SUU students took a trip to the Dinosaur Discovery Site on Saturday with Eric Roberts, assistant professor of geology.
The site is located in St. George and offers the students information about paleontology and prehistoric life.
The students are enrolled in classes including GEO 1020 — Dinosaurs & the History of Life, GEO 1220 — Historical Geology and GEO 3110 — Paleontology.
The students saw dinosaur and other prehistoric tracks, petrified wood and fossilized bones.
They learned information key to discovering the environment dinosaurs lived in, like the difference between mud cracks and roots: roots taper towards the tip and mud cracks taper downward.
They also learned about the different kinds of dinosaur tracks, such as Grallator, Eubrontes and Batrachopus tracks. The track names differ from the dinosaur names.
Most of the dinosaurs that roamed southern Utah were Theropods, three-toed dinosaurs.
Roberts said it is hard to say what the main dinosaurs were around the St. George area, but the most common may have been the Dilophosaurus, the Megapnosaurus and the Coelophysis at an older period.
Other findings at this site were flute and load casts. Flute casts are welts on the bottom surface of sandstone that show what direction water flowed.
Load casts are deformational structures that have irregularity of shape and lack of indication of water flow.

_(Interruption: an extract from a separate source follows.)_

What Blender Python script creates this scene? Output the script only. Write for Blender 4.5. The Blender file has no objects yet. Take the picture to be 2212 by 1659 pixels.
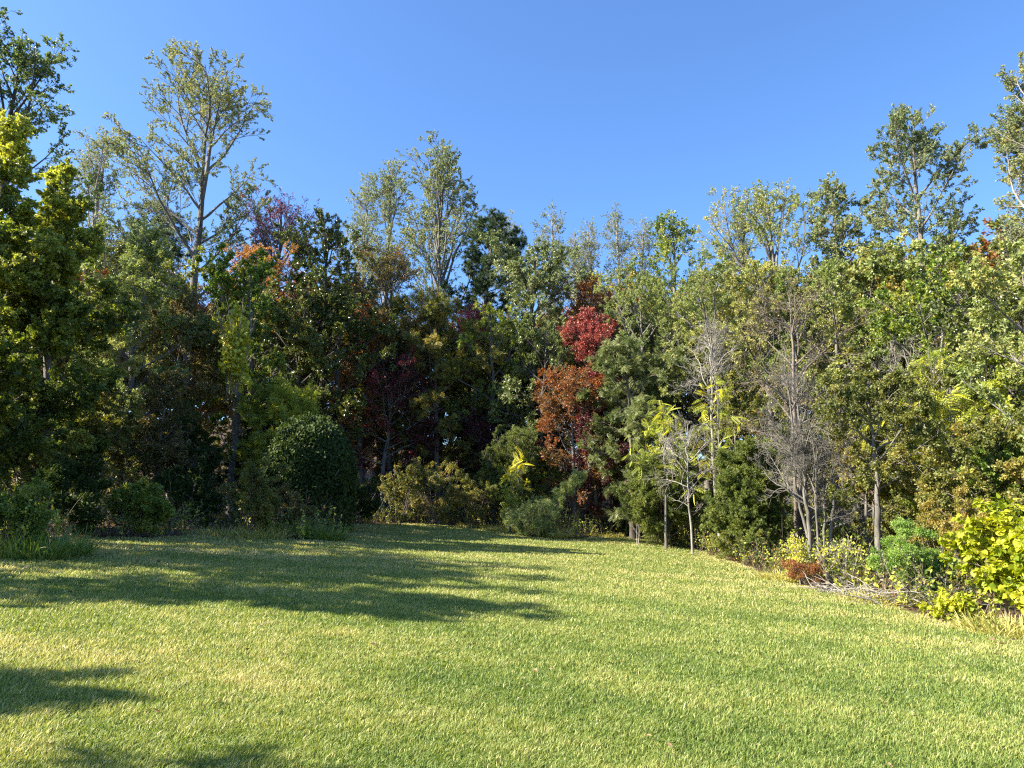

Students also observed mud cracks.
At the site there were also tracks of horseshoe crabs, insects and cleft-footed clams, as well as fossils of burrows made by insects, mollusks or worms.

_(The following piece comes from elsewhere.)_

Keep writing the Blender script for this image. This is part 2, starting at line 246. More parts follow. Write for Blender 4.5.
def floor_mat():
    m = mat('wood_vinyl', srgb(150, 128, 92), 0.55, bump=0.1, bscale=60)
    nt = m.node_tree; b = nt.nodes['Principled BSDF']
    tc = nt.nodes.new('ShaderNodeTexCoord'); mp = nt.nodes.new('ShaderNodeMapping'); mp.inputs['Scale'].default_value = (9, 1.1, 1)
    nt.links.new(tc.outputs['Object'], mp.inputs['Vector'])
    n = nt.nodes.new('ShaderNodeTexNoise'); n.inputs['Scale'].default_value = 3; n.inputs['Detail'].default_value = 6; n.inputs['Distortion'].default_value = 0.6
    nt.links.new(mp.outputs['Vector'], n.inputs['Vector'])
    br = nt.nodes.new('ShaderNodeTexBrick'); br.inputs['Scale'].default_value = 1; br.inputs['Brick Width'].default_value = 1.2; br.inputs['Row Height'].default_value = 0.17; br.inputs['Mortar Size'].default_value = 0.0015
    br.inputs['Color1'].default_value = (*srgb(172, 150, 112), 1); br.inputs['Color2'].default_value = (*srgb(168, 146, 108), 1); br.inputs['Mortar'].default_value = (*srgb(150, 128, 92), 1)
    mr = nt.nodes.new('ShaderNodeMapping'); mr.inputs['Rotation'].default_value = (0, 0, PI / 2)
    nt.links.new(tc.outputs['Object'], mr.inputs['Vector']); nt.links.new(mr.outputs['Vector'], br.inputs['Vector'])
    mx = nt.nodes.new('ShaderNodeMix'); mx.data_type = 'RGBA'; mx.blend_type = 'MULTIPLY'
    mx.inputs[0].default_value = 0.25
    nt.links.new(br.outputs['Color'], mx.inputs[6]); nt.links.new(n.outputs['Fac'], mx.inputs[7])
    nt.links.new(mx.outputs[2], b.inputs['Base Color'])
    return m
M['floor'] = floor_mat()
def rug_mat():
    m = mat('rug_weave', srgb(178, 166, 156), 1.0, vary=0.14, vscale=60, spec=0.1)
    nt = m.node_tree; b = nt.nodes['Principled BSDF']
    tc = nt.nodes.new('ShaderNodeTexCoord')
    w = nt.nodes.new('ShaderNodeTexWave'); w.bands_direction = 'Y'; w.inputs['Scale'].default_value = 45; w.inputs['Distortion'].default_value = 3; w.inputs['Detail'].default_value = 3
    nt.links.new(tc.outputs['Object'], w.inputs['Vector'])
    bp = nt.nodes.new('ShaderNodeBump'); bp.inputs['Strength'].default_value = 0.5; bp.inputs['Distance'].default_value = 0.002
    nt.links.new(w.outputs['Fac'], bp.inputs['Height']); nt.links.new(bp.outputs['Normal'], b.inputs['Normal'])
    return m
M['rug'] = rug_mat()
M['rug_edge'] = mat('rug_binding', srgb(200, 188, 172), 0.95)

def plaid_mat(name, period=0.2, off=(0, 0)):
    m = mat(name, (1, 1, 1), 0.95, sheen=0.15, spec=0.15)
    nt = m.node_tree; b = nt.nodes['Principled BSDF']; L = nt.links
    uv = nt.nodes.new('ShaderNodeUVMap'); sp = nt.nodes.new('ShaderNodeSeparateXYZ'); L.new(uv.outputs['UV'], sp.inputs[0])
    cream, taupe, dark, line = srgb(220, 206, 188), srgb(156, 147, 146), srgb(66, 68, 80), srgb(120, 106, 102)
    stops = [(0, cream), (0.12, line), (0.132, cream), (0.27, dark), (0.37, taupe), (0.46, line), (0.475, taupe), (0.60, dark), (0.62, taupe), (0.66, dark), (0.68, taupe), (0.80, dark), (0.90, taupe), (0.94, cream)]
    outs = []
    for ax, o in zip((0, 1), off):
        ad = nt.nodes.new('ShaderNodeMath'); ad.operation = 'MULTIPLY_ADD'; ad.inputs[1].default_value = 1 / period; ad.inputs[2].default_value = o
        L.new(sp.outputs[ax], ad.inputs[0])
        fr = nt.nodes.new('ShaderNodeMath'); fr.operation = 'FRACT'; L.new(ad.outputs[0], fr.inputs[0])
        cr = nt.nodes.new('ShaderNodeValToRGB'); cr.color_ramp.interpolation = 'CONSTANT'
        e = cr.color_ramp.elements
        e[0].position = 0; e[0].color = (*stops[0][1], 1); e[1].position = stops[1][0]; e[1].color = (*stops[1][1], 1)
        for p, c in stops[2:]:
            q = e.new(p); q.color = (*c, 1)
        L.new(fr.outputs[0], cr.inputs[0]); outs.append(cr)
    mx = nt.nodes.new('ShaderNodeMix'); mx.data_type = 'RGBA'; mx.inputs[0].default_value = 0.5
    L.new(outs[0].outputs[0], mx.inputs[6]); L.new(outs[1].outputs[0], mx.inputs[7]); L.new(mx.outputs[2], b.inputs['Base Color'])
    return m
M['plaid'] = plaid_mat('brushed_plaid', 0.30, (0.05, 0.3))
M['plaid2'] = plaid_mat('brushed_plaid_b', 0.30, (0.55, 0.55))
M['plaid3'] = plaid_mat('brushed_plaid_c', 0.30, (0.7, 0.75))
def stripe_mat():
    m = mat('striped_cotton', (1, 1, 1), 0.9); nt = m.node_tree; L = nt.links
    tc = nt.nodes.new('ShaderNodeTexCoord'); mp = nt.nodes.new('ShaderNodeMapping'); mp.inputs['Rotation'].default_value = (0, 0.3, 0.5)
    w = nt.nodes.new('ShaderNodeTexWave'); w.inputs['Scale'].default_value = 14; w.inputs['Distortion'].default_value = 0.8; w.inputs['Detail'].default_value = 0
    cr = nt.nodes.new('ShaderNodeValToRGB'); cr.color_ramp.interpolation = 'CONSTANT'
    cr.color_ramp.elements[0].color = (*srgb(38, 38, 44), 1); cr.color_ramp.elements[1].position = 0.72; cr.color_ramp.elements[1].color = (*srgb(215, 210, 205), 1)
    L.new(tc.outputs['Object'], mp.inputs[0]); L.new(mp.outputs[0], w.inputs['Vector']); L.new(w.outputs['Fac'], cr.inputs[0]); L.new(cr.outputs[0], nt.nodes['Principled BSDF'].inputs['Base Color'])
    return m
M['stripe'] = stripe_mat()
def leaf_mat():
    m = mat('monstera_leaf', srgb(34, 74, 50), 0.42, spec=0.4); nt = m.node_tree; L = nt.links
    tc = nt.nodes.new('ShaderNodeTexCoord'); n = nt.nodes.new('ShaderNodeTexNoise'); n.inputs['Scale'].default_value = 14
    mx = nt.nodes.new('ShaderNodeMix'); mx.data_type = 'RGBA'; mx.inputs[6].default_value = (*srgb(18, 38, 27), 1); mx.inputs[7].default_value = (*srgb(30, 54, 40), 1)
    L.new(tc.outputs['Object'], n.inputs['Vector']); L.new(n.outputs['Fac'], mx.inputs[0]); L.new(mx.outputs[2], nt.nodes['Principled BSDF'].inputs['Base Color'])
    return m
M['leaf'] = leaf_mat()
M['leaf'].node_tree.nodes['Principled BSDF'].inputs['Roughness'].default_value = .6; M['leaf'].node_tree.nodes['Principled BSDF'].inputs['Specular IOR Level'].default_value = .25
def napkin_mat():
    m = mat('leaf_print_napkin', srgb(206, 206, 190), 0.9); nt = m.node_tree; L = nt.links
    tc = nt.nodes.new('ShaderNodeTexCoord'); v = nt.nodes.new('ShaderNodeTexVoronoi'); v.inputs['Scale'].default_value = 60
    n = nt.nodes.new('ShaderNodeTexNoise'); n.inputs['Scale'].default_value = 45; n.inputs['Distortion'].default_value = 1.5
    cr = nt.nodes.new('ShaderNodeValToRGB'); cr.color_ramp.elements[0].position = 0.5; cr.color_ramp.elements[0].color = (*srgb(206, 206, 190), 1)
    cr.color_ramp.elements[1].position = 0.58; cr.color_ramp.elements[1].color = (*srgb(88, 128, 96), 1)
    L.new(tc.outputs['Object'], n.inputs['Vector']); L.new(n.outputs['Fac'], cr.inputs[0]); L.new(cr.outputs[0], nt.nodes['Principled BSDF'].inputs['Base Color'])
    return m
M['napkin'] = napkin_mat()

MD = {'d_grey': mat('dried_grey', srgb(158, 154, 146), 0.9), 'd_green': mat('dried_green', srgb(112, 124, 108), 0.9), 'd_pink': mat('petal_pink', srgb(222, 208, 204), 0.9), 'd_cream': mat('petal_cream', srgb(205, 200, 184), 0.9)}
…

Kim Richards, a junior geology major from Vernal said she thought the most interesting part of the trip was the squatting dinosaur and the swim tracks.

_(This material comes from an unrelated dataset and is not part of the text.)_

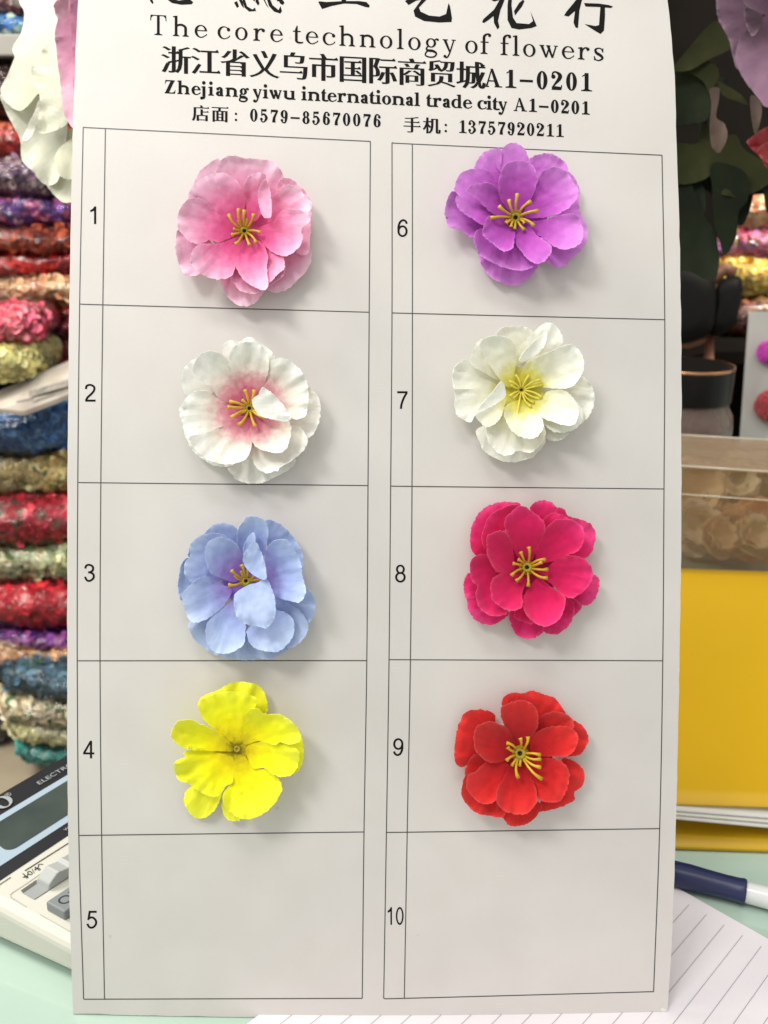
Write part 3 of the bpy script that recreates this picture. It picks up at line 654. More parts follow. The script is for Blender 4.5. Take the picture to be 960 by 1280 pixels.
m_stamen = mottle(mat('yellow_plastic', None, 0.35, Subsurface_Weight=0.1), 300, srgb(192, 150, 26), srgb(216, 178, 46))
m_stamen_old = mottle(mat('ochre_plastic', None, 0.35, Subsurface_Weight=0.1), 300, srgb(178, 132, 22), srgb(202, 158, 40))
m_eye = mottle(mat('olive_plastic', None, 0.4), 300, srgb(142, 126, 34), srgb(170, 150, 48))
m_hole = mat('hollow_shade', srgb(84, 74, 26), 0.7)
def stamens(parent, centre, zoom, spikes, zc, m, rad=1.25, rise=13, eye=26, knob=1.55):
    parts = []
    C2 = lambda x, y, z: S(zoom[0] + x / zoom[2], zoom[1] + y / zoom[2], z * MPX)
    for a, l in spikes:
        a = math.radians(a); pth, rr = [], []
        bend = random.uniform(-.28, .28); l = l * random.uniform(.92, 1.06); wv = random.uniform(-3, 3)
        for i in range(9):
            s_ = i / 8; an = a + bend * s_ * s_
            x = centre[0] + (eye * .6 + (l - eye * .6) * s_) * math.cos(an); y = centre[1] - (eye * .6 + (l - eye * .6) * s_) * math.sin(an)
            pth.append(C2(x, y, zc + 4 + rise * math.sin(s_ * 1.9) * (l / 100) + wv * s_))
            rr.append(rad * MPX * (.72 + .2 * s_ + (knob - .92) * max(0, (s_ - .72) / .28) ** 1.5))
        parts.append(tube(pth, rr, 7))
    v, f = join(parts); st = mesh_obj('stamens', v, f, m, parent, smooth=True)
    n = (CAM - S(0, 0)).normalized(); n = -ray(zoom[0] + centre[0] / zoom[2], zoom[1] + centre[1] / zoom[2]).normalized()
    bs = C2(centre[0], centre[1], zc - 2); e = eye / zoom[2] * MPX
    v, f = lathe([(e * 1.25, 0), (e * 1.1, e * .7), (e * .75, e * 1.3), (e * .5, e * 1.42), (e * .34, e * 1.2), (e * .28, e * .4), (0, e * .35)], bs, n, 22)
    ey = mesh_obj('flower_eye', v, f, m_eye, parent, smooth=True)
    v, f = lathe([(e * .27, e * .45), (e * .12, e * .6), (0, e * .62)], bs, n, 12)
    mesh_obj('eye_shade', v, f, m_hole, ey)  # dark cap: the shade of the eye's hollow put into its colour

def pr(s): 
    a = [float(x) for x in s.replace(',', ' ').split()]
    return list(zip(a[0::2], a[1::2]))
LAY = {'B': (5, 21, 3, 1.4), 'M': (11, 30, 5, 1.5), 'F': (15, 42, 7, 1.6)}
def flower(label, zx, zy, centre, stops, petals, spikes=None, mst=None, zc=20, transl=.16, sd=0, eye=28, rad=1.9, rise=12, hs=1.0, core=120, threads=()):
    zoom = (zx, zy, 4.0)
    cx, cy = zx + centre[0] / 4, zy + centre[1] / 4
    fl = thing('fabric_flower', S(cx, cy), label, 'fabric flower', 'fabric flowers on the sample card')
    m = petal_mat('petal_cloth', stops, transl)
    disc = ' '.join('%.0f %.0f' % (centre[0] + core * math.cos(k * .7), centre[1] + core * math.sin(k * .7)) for k in range(9))
    petal(fl, m, pr(disc), centre, zoom, S, 15.5, 18, cup=0, ruf=1.5, seed=sd * 50 + 47, fray=3, name='flower_base')
    for i, (ly, o, *opt) in enumerate(petals):
        kw = dict(opt[0]) if opt else {}
        z0, z1, cup, pw = LAY[ly]
        z0 = kw.pop('z0', z0) + i * .55; z1 = kw.pop('z1', z1 * hs) + i * .35
        rg = random.Random(sd * 50 + i)
        kw.setdefault('cup', cup); kw.setdefault('pw', pw); kw.setdefault('curl', rg.uniform(-4, 3)); kw.setdefault('tilt', rg.uniform(-2, 2)); kw.setdefault('ruf', rg.uniform(3, 6))
        petal(fl, m, pr(o), centre, zoom, S, z0, z1, seed=sd * 50 + i, **kw)
    if spikes: stamens(fl, centre, zoom, spikes, zc, mst, eye=eye, rad=rad, rise=rise)
    else:
        n = -ray(cx, cy).normalized(); e = eye / 4 * MPX; bs = S(cx, cy, zc * MPX)
        v, f = lathe([(e * 1.2, -e * .3), (e * .95, e * .12), (e * .62, e * .2), (e * .5, -e * .2), (0, -e * .6)], bs, n, 20)
        mesh_obj('flower_eye', v, f, m_eye, fl, smooth=True)
    for pth in threads:
        q = cr_open(pth, 14)
        v, f = tube([S(zx + a / 4, zy + b / 4, h * MPX) for a, b, h in q], [.00003] * 14, 5)
        mesh_obj('loose_thread', v, f, m, fl)
    v, f = lathe([(0.004, 0), (0.0042, 0.001), (0.003, 0.0028), (0.0015, 0.003)], S(cx, cy, 0.0001), -ray(cx, cy).normalized(), 16)   # the stalk glued to the card
    mesh_obj('calyx', v, f, mat('green_plastic', srgb(70, 110, 50), 0.5), fl, smooth=True)
    return fl
c_ = srgb
FL = {}
# 1 pink
flower('soft pink fabric flower with deeper pink heart and ochre stamens in box 1', 190, 170, (462, 475),
 [(.0, c_(206, 62, 120)), (.30, c_(232, 84, 146)), (.52, c_(246, 128, 178)), (.74, c_(251, 178, 212)), (1, c_(254, 214, 234))],
 [('B', '345 690 358 770 400 825 445 850 505 840 550 790 600 700 520 620 420 620'),
  ('B', '580 770 660 775 735 712 790 640 790 560 700 540 600 600 570 690'),
  ('B', '125 480 120 580 140 650 165 692 240 690 300 600 290 520 180 470', {'curl': 4}),
  ('B', '190 330 225 200 275 145 335 115 350 200 300 330', {}),
  ('B', '320 190 345 122 398 97 460 110 550 118 612 132 662 215 650 310 560 350 450 340 350 260'),
  ('B', '630 235 690 214 752 262 797 330 795 420 790 500 775 590 690 560 620 400', {'curl': 5}),
  ('M', '400 700 420 750 460 782 520 786 600 742 660 690 663 612 620 568 540 560 440 620'),
  ('F', '345 182 400 205 440 245 465 310 460 370 440 440 380 430 340 405 285 375 240 330 180 320 205 250 270 200'),
  ('F', '245 312 180 318 130 388 130 458 180 520 240 540 285 520 340 530 420 490 410 440 350 405 300 362'),
  ('F', '470 330 455 260 490 196 550 185 582 218 560 290 540 400 480 430'),
  ('F', '595 420 592 330 630 272 690 247 745 275 787 335 784 385 720 368 655 375 615 425 540 440'),
  ('F', '340 535 236 540 200 582 198 640 255 695 330 716 398 697 425 622 455 540 440 500'),
  ('F', '470 510 440 570 420 655 478 735 555 770 580 742 573 660 578 595 545 530', {'z1': 46}),
  ('F', '578 560 545 640 570 740 630 690 662 660 655 600 625 570', {'z1': 38}),
  ('F', '540 455 600 430 650 372 712 366 782 388 786 430 745 465 755 505 735 555 680 597 620 590 572 556 530 500', {'z1': 46}),
  ('F', '568 220 590 270 596 340 594 402 555 402 530 320 535 258', {'z0': 30, 'z1': 52, 'pale': .72, 'tilt': 6})],
 [(95, 108), (118, 112), (148, 112), (172, 55), (200, 62), (245, 80), (288, 80), (328, 82), (5, 88), (50, 100), (75, 60), (130, 60)], m_stamen_old, sd=1, eye=26, core=165)
# 2 white with pink heart
flower('white fabric flower flushed pink round its yellow stamens, one petal folded over, in box 2', 190, 400, (487, 442),
 [(.0, c_(200, 84, 118)), (.26, c_(216, 112, 140)), (.42, c_(232, 170, 176)), (.58, c_(246, 234, 222)), (.72, c_(249, 248, 238)), (1, c_(252, 252, 247))],
 [('B', '355 170 365 112 410 100 440 105 480 86 530 104 600 160 612 195 570 240 480 270 390 250'),
  ('B', '155 350 148 290 165 235 215 195 270 230 330 330 250 400 175 375'),
  ('B', '150 430 150 520 170 590 210 660 300 722 370 732 415 715 430 610 330 520'),
  ('B', '375 715 400 772 450 810 540 816 620 782 690 742 712 690 610 610 470 640', {'z1': 14}),
  ('B', '760 325 812 360 838 410 842 470 822 540 790 586 750 580 680 500 700 390', {'curl': 4}),
  ('M', '500 640 512 720 560 762 622 755 640 738 690 708 742 668 778 612 760 560 715 523 640 540 560 600', {'curl': 6}),
  ('F', '345 400 300 345 212 270 206 228 240 172 300 155 360 180 388 220 402 270 420 295 450 385 420 420'),
  ('F', '420 300 390 220 390 168 430 120 500 110 552 132 582 190 577 275 550 340 505 400 455 390'),
  ('F', '550 340 578 265 586 212 630 190 692 206 742 252 777 320 782 400 772 470 735 495 690 490 600 450 520 425'),
  ('F', '345 402 280 360 222 355 170 388 150 440 155 520 175 580 212 592 330 542 378 522 450 460'),
  ('F', '378 522 330 545 232 572 188 582 200 622 260 690 330 715 400 720 460 700 490 660 500 600 500 500 440 480'),
  ('F', '500 600 540 645 600 661 660 656 688 600 692 520 645 495 500 465', {'z1': 46}),
  ('F', '553 340 600 365 660 430 697 492 660 506 600 496 540 478 505 432 503 396 528 375', {'z0': 44, 'z1': 62, 'pale': .95, 'curl': -6, 'tilt': -5})],
 [(98, 95), (72, 95), (152, 100), (175, 108), (200, 104), (215, 50), (248, 98), (283, 92), (318, 95), (335, 70), (120, 50), (30, 50)], m_stamen, sd=2, threads=([(165, 300, 22), (150, 280, 22), (148, 262, 24)], [(380, 730, 22), (372, 744, 20), (384, 752, 18)]), eye=26)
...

The squatting dinosaur may have been a Dilophosaurus weighing around 1,000 pounds, measuring 6 feet high at the hip, and 18 feet long.
In the process of standing up, the squatting dinosaur shuffled his feet, leaving a second set of impressions or molds.
The classes learned that most of that era of dinosaurs lived around shallow waters, which made it easier to find tracks and molds left behind by them.